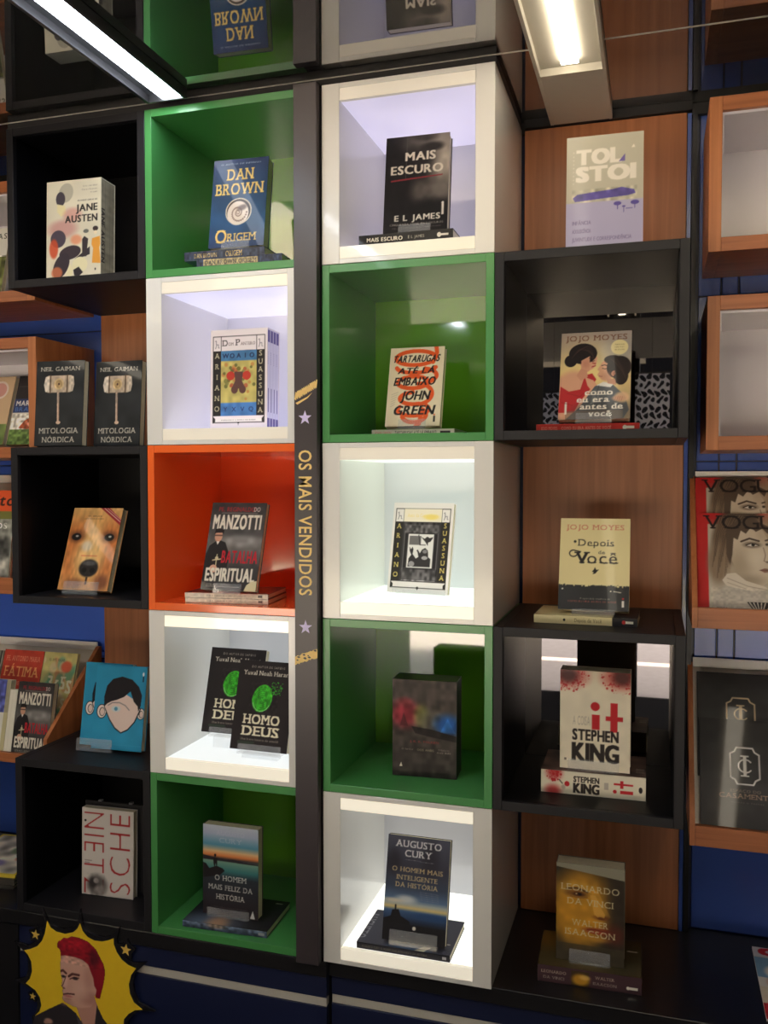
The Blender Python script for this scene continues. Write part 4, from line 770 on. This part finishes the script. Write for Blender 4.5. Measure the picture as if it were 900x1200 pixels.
c.L([(.16, .262), (.3, .245), (.46, .275)], .03, (90, 56, 28), .85); c.E(.33, .308, .085, .02, (96, 56, 30), .95, .4); c.E(.35, .306, .028, .014, (36, 22, 18), 1, .3); c.E(.30, .304, .012, .006, (230, 210, 170), .9, .5); c.L([(.21, .335), (.34, .345), (.46, .33)], .012, (140, 88, 40), .8)
c.P([(.50, .30), (.58, .30), (.66, .42), (.72, .485), (.70, .53), (.62, .525), (.56, .49)], (232, 176, 78), .8); c.E(.66, .525, .05, .014, (110, 58, 28), .9, .4); c.L([(.46, .655), (.58, .645), (.66, .655), (.76, .66)], .012, (110, 40, 30)); c.E(.60, .675, .12, .014, (170, 74, 46), .9, .5); c.E(.60, .74, .16, .03, (206, 146, 52), .7, .7)
c.P([(0, 0), (1, 0), (1, .12), (0, .045)], (150, 146, 128))
for t, y, wd in (('LEONARDO', .21, .84), ('DA VINCI', .35, .66), ('WALTER', .565, .52), ('ISAACSON', .665, .72)): c.T(t, .5, y, .062, (222, 210, 170), al='c', w=wd, serif=True, bold=-1)
book('book', 'biography with a golden painted face, standing on the counter at right', .5215, .100, .5400, -.0, -.0, .1480, .2200, .042, c, (120, 112, 92))
stand('clear stand under the golden face biography', .5215, .100, .5400, -.0, .0, .148, .042, .06, .2, .8, .03)
s = sp(.2235, .037, (74, 50, 56), lambda s: (s.T('LEONARDO', .04, .28, .15, (196, 180, 160), w=.24, serif=True), s.T('DA VINCI', .06, .62, .15, (160, 150, 140), w=.2, serif=True), s.R(.33, .12, .5, .95, (70, 54, 30)), s.E(.42, .6, .08, .33, (206, 150, 40), .95, .4), s.E(.46, .45, .05, .14, (226, 180, 100), .8, .5), s.T('WALTER', .56, .28, .15, (196, 180, 160), w=.18, serif=True), s.T('ISAACSON', .54, .62, .15, (160, 150, 140), w=.22, serif=True), s.R(.88, .62, .96, .76, W_), s.E(.87, .69, .016, None, W_)), 900)
tp = Can(.2235, .155, (92, 78, 48), 400); tp.E(.2, .2, .3, .3, (150, 104, 40), .8, .8); tp.E(.9, .5, .2, .5, (70, 66, 50), .8, .6); tp.R(.86, .3, .96, .33, W_)
lying('book', 'thick maroon spined book lying flat on the counter under the golden face biography', .4845, .0700, .4990, .03, .2235, .155, .0375, s, (80, 60, 50), tp)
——
#### Written problem
Transcribe the full listing above exactly, with the images removed.

#### Response
The Blender Python script for this scene continues. Write part 4, from line 770 on. This part finishes the script. Write for Blender 4.5. Measure the picture as if it were 900x1200 pixels.
c.L([(.16, .262), (.3, .245), (.46, .275)], .03, (90, 56, 28), .85); c.E(.33, .308, .085, .02, (96, 56, 30), .95, .4); c.E(.35, .306, .028, .014, (36, 22, 18), 1, .3); c.E(.30, .304, .012, .006, (230, 210, 170), .9, .5); c.L([(.21, .335), (.34, .345), (.46, .33)], .012, (140, 88, 40), .8)
c.P([(.50, .30), (.58, .30), (.66, .42), (.72, .485), (.70, .53), (.62, .525), (.56, .49)], (232, 176, 78), .8); c.E(.66, .525, .05, .014, (110, 58, 28), .9, .4); c.L([(.46, .655), (.58, .645), (.66, .655), (.76, .66)], .012, (110, 40, 30)); c.E(.60, .675, .12, .014, (170, 74, 46), .9, .5); c.E(.60, .74, .16, .03, (206, 146, 52), .7, .7)
c.P([(0, 0), (1, 0), (1, .12), (0, .045)], (150, 146, 128))
for t, y, wd in (('LEONARDO', .21, .84), ('DA VINCI', .35, .66), ('WALTER', .565, .52), ('ISAACSON', .665, .72)): c.T(t, .5, y, .062, (222, 210, 170), al='c', w=wd, serif=True, bold=-1)
book('book', 'biography with a golden painted face, standing on the counter at right', .5215, .100, .5400, -.0, -.0, .1480, .2200, .042, c, (120, 112, 92))
stand('clear stand under the golden face biography', .5215, .100, .5400, -.0, .0, .148, .042, .06, .2, .8, .03)
s = sp(.2235, .037, (74, 50, 56), lambda s: (s.T('LEONARDO', .04, .28, .15, (196, 180, 160), w=.24, serif=True), s.T('DA VINCI', .06, .62, .15, (160, 150, 140), w=.2, serif=True), s.R(.33, .12, .5, .95, (70, 54, 30)), s.E(.42, .6, .08, .33, (206, 150, 40), .95, .4), s.E(.46, .45, .05, .14, (226, 180, 100), .8, .5), s.T('WALTER', .56, .28, .15, (196, 180, 160), w=.18, serif=True), s.T('ISAACSON', .54, .62, .15, (160, 150, 140), w=.22, serif=True), s.R(.88, .62, .96, .76, W_), s.E(.87, .69, .016, None, W_)), 900)
tp = Can(.2235, .155, (92, 78, 48), 400); tp.E(.2, .2, .3, .3, (150, 104, 40), .8, .8); tp.E(.9, .5, .2, .5, (70, 66, 50), .8, .6); tp.R(.86, .3, .96, .33, W_)
lying('book', 'thick maroon spined book lying flat on the counter under the golden face biography', .4845, .0700, .4990, .03, .2235, .155, .0375, s, (80, 60, 50), tp)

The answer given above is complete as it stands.